The ever-loving Jane, so soft and tender, still loves Rochester even after his own tragedy which has robbed him from the physical graces that were so enticing earlier in the story. They forgive each other for their previous actions and happily marry. Rochester’s love, as if touched by the miraculous hand of Love itself, leads to a partial restoration of his sight. He is able to see the birth of his child with his own eyes, or more appropriately, eye.

Throughout Charlotte Bronte’s novel, forgiveness is the bridge to loving acceptance and reconciliation. Jane implores her aunt, on her deathbed, to forgive and makeup. Sarah Reed cannot. They die estranged.

Meanwhile, Jane’s time with the Rivers’ siblings eventually leads to a quarrel with St. John Rivers. However, they do eventually forgive one another as Jane makes clear in her telling her escapade to Rochester at the novel’s conclusion. There, Jane and Rochester embrace each other — forgiving their prior interactions, folly and pride, that led to their estrangement.

Forgiveness, you see dear reader, leadeth to love and family. What began in orphanage and estrangement ended in family and love. Jane is finally surrounded by what she lacked in childhood: a loving family to call her own.

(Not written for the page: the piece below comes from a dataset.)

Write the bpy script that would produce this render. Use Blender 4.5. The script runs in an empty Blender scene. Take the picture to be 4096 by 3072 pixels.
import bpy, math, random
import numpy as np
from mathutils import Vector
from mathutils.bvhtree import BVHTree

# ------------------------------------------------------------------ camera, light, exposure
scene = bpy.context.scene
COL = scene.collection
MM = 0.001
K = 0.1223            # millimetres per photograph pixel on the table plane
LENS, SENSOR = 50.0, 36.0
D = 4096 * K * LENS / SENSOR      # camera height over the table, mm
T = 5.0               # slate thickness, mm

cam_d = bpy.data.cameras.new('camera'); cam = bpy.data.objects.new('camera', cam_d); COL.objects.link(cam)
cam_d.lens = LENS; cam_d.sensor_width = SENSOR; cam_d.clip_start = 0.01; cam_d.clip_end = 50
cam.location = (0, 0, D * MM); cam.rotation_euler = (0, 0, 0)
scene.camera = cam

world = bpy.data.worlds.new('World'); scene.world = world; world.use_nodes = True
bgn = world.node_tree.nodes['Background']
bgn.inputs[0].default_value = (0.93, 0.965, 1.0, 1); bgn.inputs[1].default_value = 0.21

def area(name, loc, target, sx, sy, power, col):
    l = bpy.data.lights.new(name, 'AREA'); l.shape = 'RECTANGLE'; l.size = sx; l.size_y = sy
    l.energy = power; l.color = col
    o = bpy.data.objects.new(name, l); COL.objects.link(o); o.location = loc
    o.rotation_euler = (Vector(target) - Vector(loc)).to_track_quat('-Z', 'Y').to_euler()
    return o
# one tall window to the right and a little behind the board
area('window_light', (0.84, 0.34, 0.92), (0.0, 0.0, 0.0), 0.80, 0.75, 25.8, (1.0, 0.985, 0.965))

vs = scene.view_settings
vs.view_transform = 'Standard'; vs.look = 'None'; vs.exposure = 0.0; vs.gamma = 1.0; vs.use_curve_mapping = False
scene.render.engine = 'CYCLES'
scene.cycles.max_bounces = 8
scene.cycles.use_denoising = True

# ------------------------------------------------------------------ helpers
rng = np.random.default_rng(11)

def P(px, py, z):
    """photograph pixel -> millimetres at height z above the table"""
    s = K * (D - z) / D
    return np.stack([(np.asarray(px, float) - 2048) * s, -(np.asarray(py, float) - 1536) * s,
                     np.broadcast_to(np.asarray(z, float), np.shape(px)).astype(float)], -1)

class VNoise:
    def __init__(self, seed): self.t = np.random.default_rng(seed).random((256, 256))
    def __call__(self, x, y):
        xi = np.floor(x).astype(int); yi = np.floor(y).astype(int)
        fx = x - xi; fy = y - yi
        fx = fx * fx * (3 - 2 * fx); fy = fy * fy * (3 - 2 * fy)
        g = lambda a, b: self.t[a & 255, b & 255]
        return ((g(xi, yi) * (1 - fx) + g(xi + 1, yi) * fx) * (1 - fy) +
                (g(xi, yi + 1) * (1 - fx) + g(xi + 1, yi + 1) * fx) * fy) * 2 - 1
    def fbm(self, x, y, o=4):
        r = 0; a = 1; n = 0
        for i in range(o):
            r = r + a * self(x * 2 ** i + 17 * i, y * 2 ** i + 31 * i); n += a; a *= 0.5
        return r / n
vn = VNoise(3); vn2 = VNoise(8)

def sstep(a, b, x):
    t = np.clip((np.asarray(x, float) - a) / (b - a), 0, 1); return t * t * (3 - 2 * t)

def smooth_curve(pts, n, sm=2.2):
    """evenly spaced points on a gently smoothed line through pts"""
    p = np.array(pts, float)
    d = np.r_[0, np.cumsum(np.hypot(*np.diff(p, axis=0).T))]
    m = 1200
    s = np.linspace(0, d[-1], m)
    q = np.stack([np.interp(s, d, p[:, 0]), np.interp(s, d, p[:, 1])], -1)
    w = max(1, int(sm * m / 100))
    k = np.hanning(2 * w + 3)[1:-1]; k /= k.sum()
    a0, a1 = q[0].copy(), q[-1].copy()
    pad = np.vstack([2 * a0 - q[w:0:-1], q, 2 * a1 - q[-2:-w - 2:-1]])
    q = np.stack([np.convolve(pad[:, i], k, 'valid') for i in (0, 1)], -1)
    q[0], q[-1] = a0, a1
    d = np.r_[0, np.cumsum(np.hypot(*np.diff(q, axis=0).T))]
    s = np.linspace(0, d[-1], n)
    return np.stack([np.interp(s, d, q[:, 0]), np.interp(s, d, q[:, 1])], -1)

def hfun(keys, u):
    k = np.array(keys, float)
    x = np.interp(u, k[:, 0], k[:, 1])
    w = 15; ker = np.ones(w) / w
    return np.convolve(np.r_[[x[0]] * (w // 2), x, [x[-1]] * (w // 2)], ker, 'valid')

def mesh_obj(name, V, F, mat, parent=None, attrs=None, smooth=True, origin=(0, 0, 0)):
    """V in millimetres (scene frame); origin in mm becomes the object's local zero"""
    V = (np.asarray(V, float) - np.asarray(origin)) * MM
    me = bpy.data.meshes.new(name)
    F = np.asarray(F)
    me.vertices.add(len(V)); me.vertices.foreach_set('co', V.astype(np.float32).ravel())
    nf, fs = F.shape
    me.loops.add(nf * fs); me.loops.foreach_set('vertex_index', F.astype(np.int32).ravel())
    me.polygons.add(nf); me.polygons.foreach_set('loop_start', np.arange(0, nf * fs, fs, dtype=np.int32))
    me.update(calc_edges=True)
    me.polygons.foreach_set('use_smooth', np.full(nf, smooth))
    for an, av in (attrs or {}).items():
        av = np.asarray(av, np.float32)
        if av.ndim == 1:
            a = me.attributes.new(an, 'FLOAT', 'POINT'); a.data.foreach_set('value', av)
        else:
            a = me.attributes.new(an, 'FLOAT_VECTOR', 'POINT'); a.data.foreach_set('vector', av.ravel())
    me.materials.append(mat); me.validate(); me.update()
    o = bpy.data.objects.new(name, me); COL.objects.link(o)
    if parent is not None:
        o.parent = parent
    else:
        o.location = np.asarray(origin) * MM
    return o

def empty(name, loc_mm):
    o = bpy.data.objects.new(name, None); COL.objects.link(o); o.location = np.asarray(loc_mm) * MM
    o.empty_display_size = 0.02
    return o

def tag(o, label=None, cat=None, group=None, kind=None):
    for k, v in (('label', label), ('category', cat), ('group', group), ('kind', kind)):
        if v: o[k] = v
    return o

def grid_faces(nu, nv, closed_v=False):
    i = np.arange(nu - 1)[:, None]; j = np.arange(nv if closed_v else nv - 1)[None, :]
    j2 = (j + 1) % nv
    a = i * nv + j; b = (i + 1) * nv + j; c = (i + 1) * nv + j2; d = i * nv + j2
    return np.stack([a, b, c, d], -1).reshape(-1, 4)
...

The great works of the Western tradition all deal with the reality of love and forgiveness and how only love through forgiveness forges a life worth living. Precisely because these works touch on the eternal themes of life, the vandals must desecrate the temple of Western literature. No love and forgiveness for them. Only hatred and animosity leading to destruction governs their spirit.

May we forgive those who destroy these treasures! But may we continue to cherish the truth of love found in forgiveness epitomized by “the best which has been thought and said” contained in the great books of Western civilization. Let us, therefore, be the loving guardians of the books that can guide us up to Heaven’s light and move the soul from Earth to Paradise.